Hunter escapará por el bosque y se arriesgará haciendo autostop. Arrienda un cuarto en un motel, comienza a expresarse por sí misma y recién ahí decide confrontar al victimario de su madre. Transcurre en la cocina de este último, ella lo amenaza con destrozar su vida, pero Erwin (su padre) le confiesa que necesitaba sentirse como un dios. El diálogo remece a Hunter y empatiza con el acto violento, de cierta forma, cuando Erwin le expresa que está profundamente arrepentido.
Ese diálogo es de los puntos altos, tanto actorales como por el hecho de hacernos comprender algo de la compulsión con los objetos. Hunter siente en esa revelación una especie de perdón, que de alguna manera la enfoca en su persona y le permite perdonarse a sí misma.

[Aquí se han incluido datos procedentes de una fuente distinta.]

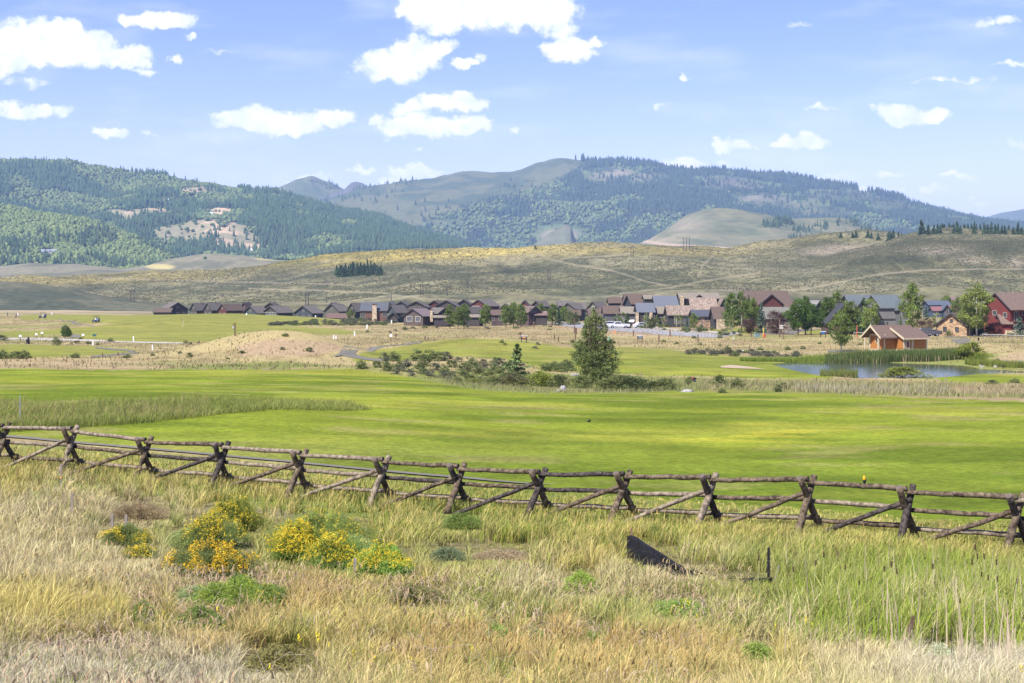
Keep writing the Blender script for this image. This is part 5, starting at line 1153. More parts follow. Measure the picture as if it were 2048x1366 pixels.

Decide poner fin al embarazo y al tragar la pastilla se completa nuestra comprensión de su desequilibrio mental. Algo inconsciente une el acto de tragar cosas con el de expulsar objetos, en este instante se trata de expulsar el feto de su cuerpo, de hacerse dueña no sólo de su cuerpo, sino de su persona y darse cuenta que no está dispuesta a traer un niño al mundo para hacerlo infeliz.
El guion está construido de forma impecable, un tratamiento lineal del tiempo no es impedimento para mostrarnos su visión transgresora, el visionado resulta un regalo al espectador, las escenas son limpias y el director logra que miremos este drama de una mujer como algo íntimo, en definitiva, nos instala en la mente de Hunter.